Sandoval tem uma missão quase impossível pela frente. Recuperar a credibilidade da gestão desgastada com a falta de cumprimento das promessas de campanha do ex-governador e conquistar prestígio capaz de influenciar no resultado das eleições. Não se pode deixar de mencionar que o pressuposto do uso da máquina administrativa, algo que se tornou inerente ao jeito siqueirista de governar, já não será tão fácil com a mudança de comando.
Sandoval pode até estar disposto a cumprir o compromisso que o levou a ser eleito governador, de apoiar a candidatura de Eduardo Siqueira Campos, mas resta saber se terá condições de fazê-lo. Eduardo certamente não quer apenas apoio formal do governador à sua candidatura. Quer muito mais. O controle do governo que inclui o uso deliberado da máquina administrativa, além da adoção de medidas pouco transparentes, prejudiciais ao bom andamento da gestão pública, mas favoráveis aos interesses políticos do grupo.
A renúncia de Siqueira Campos e do seu vice João Oliveira criou a possibilidade ainda que remota do pai Siqueira Campos e do filho Eduardo Siqueira Campos voltarem juntos aos palanques como candidatos a senador e a governador respectivamente, como em 2006. Naquele pleito, em que foram derrotados por Marcelo Miranda (PMDB) e Kátia Abreu (PMDB), pai e filho ocuparam posição invertida na chapa, Siqueira foi candidato ao governo e Eduardo ao Senado. O desejo dos siqueiristas de repetir a dobradinha de 2006 entre pai e filho existe, mas ficou muito mais distante depois da renúncia.
Para o analista político Melck Aquino, Siqueira Campos e o seu filho Eduardo Siqueira Campos ainda são os maiores líderes da base governista e mesmo de fora comandam com mão de ferro o governo de continuidade de Sandoval Cardoso. Para ele os dois só não serão candidatos ao governo e ao Senado se perceberem que não têm nenhuma chance de vitória. Pelo quadro atual indefinido, os dois são potenciais candidatos.

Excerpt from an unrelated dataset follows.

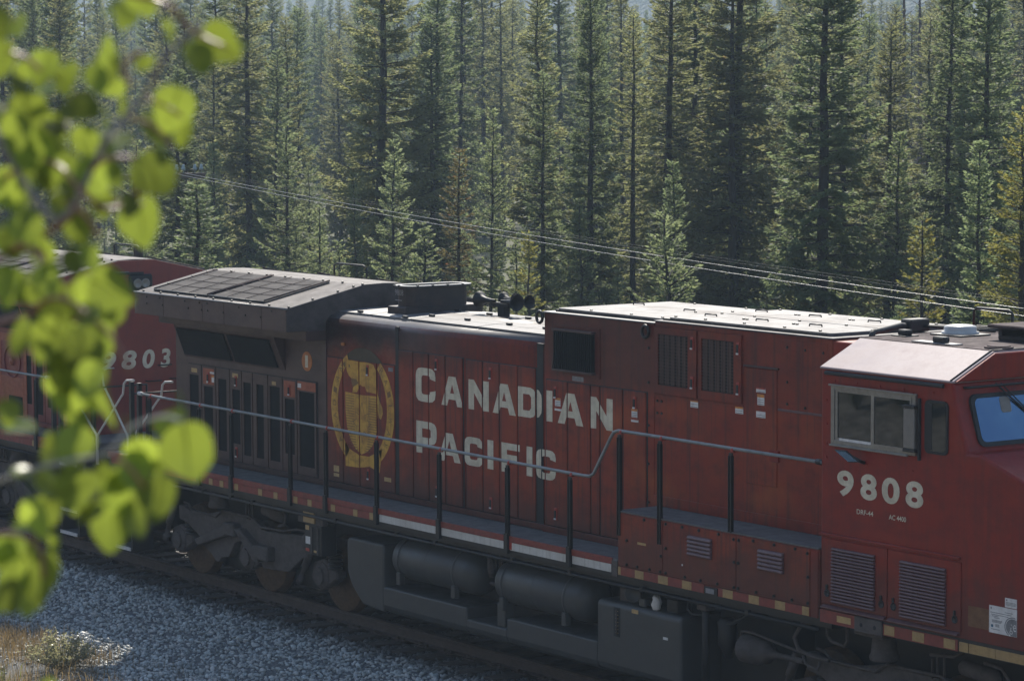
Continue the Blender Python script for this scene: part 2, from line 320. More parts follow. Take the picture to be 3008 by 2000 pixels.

Fora do poder a tendência natural é que Siqueira e Eduardo percam o contato com o governo, com os líderes políticos e com o povo. Um caminho certo para o esquecimento e o ostracismo. Todas as vezes em que Siqueira ficou fora do poder, desapareceu.
Uma pergunta que se ouve todos os dias. Sandoval pode trair Siqueira? Será inevitável. Embora seja impossível prever quando vai acontecer. Mas tende a acontecer. A menos que Sandoval não tenha ideia própria nem ambição política. Neste caso não se trata de traição, mas de exercício de sobrevivência política.
Se quiser fazer um bom governo Sandoval terá que romper indiscutivelmente com o passado que o levou ao poder e que pode levar à ruína. Não há meio termo. Sandoval ou rompe ou aceita carregar o desgaste do siqueirismo nas costas a custo muito alto, o risco de ser ignorado pelo eleitor.